This unscrupulous indifference to historical truth indicates that the controversy over empire is not really a controversy about history at all. It is about the present, not the past. An empire is a single state that contains a variety of peoples, one of which is dominant. As a form of political organisation, it has been around for millennia and has appeared on every continent. The Assyrians were doing empire in the Middle East over four thousand years ago. They were followed by the Egyptians, the Babylonians and the Persians. In the sixth century BC the Carthaginians established a series of colonies around the Mediterranean. Then came the Athenians, followed by the Romans and after them the Byzantine rump. Empire first appeared in China in the third century BC and, despite periodic collapses, still survives today.
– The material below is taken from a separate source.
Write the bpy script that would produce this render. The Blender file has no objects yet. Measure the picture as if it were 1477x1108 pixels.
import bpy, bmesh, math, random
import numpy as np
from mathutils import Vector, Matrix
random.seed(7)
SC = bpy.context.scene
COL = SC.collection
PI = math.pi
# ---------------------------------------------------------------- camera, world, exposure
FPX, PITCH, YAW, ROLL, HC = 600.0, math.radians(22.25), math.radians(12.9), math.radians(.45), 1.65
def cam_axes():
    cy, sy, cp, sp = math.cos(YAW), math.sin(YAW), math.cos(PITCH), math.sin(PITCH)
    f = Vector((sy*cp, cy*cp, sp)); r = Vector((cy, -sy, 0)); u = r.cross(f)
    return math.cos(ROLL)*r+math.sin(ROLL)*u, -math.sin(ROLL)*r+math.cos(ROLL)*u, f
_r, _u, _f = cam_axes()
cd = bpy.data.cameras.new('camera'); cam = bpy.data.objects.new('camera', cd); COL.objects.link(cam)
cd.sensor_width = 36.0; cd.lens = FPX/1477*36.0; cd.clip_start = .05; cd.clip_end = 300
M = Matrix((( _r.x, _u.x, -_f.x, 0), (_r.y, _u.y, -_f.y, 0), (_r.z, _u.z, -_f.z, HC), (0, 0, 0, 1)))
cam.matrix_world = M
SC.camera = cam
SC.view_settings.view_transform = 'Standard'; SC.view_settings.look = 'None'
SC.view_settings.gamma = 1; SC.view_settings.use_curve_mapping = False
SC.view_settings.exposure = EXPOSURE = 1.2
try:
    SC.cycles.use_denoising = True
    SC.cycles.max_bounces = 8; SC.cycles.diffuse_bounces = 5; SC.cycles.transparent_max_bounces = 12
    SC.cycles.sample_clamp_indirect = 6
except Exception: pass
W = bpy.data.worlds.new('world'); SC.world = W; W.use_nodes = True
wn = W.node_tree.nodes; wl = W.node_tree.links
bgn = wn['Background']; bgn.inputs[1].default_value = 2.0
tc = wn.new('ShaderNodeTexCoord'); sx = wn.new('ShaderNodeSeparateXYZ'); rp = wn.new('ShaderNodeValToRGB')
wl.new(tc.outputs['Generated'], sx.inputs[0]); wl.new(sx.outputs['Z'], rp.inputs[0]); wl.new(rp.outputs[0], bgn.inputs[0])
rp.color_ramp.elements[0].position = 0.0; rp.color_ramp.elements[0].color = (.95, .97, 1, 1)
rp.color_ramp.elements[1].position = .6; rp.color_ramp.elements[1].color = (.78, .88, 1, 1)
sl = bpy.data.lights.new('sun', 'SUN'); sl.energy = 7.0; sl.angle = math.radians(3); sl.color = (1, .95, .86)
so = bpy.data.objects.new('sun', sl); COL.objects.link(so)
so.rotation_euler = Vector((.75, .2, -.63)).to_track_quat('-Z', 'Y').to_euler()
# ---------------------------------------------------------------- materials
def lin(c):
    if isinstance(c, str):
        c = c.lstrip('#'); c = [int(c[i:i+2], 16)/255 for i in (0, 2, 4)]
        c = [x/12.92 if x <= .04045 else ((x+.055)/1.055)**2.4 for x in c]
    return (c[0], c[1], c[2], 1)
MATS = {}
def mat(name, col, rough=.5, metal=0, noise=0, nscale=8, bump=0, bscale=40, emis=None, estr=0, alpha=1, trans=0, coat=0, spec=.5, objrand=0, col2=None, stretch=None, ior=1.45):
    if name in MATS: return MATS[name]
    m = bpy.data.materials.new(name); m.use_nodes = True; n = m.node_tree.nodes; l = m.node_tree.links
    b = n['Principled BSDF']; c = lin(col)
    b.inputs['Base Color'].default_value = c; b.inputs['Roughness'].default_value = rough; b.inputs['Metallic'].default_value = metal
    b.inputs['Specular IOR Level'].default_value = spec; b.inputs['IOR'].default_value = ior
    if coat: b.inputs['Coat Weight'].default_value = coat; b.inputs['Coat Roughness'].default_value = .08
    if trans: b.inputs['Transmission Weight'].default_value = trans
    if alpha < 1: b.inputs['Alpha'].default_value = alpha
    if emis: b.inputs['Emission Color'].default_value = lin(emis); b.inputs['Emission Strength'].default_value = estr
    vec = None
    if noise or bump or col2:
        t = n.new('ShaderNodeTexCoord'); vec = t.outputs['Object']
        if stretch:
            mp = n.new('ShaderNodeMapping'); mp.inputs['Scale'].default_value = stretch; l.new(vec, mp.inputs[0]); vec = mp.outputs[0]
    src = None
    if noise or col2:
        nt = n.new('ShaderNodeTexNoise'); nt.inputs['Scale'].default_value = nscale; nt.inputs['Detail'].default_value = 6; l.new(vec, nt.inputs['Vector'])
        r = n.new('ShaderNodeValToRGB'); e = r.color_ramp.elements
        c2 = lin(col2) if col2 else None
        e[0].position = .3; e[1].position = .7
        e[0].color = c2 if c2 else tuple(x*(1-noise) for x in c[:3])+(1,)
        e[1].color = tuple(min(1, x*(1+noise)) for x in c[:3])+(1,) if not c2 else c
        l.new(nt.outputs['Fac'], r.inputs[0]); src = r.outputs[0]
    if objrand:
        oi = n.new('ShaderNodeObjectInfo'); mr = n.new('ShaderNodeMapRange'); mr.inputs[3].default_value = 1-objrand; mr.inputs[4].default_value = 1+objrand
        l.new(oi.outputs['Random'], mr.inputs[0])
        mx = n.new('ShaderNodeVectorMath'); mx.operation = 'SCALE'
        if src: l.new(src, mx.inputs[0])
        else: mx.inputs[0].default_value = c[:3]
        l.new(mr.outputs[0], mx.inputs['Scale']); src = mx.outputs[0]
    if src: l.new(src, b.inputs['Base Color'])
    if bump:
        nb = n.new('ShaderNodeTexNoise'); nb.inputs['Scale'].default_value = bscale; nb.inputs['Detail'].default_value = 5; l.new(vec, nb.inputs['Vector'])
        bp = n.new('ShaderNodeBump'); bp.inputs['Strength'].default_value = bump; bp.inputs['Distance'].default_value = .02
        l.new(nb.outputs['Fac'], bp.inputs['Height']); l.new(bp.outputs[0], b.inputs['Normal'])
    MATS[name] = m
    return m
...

From the seventh century AD Muslim Arabs invaded east as far as Afghanistan and west as far as central France. In the fifteenth century empire proved very popular: the Ottomans were doing it in Asia Minor, the Mughals in the Indian subcontinent, the Incas in South America and the Aztecs in Mesoamerica. Further north, a couple of centuries later, the Comanche extended their imperial sway over much of what is now Texas, while the Asante were expanding their control in West Africa. And in the 1820s King Shaka led the highly militarised Zulus in scattering other South African peoples to several of the four winds, conducting at least one exterminationist war.
Set in this global historical context, the emergence of European empires from the fifteenth century onwards is hardly remarkable. The Portuguese were first off the mark, followed by the Spanish, and then, in the sixteenth century, by the Dutch, the French and the English. The Scots attempted (in vain) to join their ranks in the 1690s and the Russians did so in the 1700s. What is remarkable, however, is that the contemporary controversy about empire shows no interest at all in any of the non-European empires, past or present. European empires are its sole concern, and of these, above all others, the English—or, as it became after the Anglo-Scottish Union of 1707, the British—one. The reason for this focus is that the real target of today’s anti-imperialists or anti-colonialists is the West or, more precisely, the Anglo-American liberal world order that has prevailed since 1945.
Nigel Biggar, Colonialism: A Moral Reckoning (15-16). [2023] HarperCollins Publishers. Kindle Edition.